(Rows from a 3D scene dataset)
------------------------

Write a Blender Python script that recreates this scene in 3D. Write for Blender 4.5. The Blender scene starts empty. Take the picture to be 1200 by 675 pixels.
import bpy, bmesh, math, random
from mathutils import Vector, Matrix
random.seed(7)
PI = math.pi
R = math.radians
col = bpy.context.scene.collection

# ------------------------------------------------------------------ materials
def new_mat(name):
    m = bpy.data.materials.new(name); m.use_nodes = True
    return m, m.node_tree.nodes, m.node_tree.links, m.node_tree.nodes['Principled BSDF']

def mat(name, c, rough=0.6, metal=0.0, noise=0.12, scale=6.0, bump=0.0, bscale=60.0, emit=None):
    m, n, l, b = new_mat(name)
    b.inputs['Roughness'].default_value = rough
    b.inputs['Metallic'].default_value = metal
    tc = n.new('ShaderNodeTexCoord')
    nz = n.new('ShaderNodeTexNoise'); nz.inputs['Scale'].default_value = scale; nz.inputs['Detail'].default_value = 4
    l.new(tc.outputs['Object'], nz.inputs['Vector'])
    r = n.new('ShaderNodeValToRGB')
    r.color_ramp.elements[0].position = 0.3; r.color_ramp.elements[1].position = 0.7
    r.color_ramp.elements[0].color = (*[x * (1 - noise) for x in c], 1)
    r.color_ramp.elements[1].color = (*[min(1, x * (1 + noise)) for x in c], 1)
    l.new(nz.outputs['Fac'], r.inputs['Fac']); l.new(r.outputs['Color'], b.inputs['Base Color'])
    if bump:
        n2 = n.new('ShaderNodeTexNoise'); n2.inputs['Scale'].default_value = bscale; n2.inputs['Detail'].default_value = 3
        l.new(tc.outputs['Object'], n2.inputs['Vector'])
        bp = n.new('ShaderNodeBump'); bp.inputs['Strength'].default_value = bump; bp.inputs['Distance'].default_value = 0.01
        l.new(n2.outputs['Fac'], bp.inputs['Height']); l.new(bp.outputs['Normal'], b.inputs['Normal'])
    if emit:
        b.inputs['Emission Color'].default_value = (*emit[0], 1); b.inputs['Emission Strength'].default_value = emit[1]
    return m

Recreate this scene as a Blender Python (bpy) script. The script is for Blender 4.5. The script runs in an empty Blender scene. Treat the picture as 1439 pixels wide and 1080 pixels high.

------------------------

The exercise: Copy out each line exactly.

Output of the exercise:
Write a Blender Python script that recreates this scene in 3D. Write for Blender 4.5. The Blender scene starts empty. Take the picture to be 1200 by 675 pixels.
import bpy, bmesh, math, random
from mathutils import Vector, Matrix
random.seed(7)
PI = math.pi
R = math.radians
col = bpy.context.scene.collection

# ------------------------------------------------------------------ materials
def new_mat(name):
    m = bpy.data.materials.new(name); m.use_nodes = True
    return m, m.node_tree.nodes, m.node_tree.links, m.node_tree.nodes['Principled BSDF']

def mat(name, c, rough=0.6, metal=0.0, noise=0.12, scale=6.0, bump=0.0, bscale=60.0, emit=None):
    m, n, l, b = new_mat(name)
    b.inputs['Roughness'].default_value = rough
    b.inputs['Metallic'].default_value = metal
    tc = n.new('ShaderNodeTexCoord')
    nz = n.new('ShaderNodeTexNoise'); nz.inputs['Scale'].default_value = scale; nz.inputs['Detail'].default_value = 4
    l.new(tc.outputs['Object'], nz.inputs['Vector'])
    r = n.new('ShaderNodeValToRGB')
    r.color_ramp.elements[0].position = 0.3; r.color_ramp.elements[1].position = 0.7
    r.color_ramp.elements[0].color = (*[x * (1 - noise) for x in c], 1)
    r.color_ramp.elements[1].color = (*[min(1, x * (1 + noise)) for x in c], 1)
    l.new(nz.outputs['Fac'], r.inputs['Fac']); l.new(r.outputs['Color'], b.inputs['Base Color'])
    if bump:
        n2 = n.new('ShaderNodeTexNoise'); n2.inputs['Scale'].default_value = bscale; n2.inputs['Detail'].default_value = 3
        l.new(tc.outputs['Object'], n2.inputs['Vector'])
        bp = n.new('ShaderNodeBump'); bp.inputs['Strength'].default_value = bump; bp.inputs['Distance'].default_value = 0.01
        l.new(n2.outputs['Fac'], bp.inputs['Height']); l.new(bp.outputs['Normal'], b.inputs['Normal'])
    if emit:
        b.inputs['Emission Color'].default_value = (*emit[0], 1); b.inputs['Emission Strength'].default_value = emit[1]
    return m

Recreate this scene as a Blender Python (bpy) script. The script is for Blender 4.5. The script runs in an empty Blender scene. Treat the picture as 1439 pixels wide and 1080 pixels high.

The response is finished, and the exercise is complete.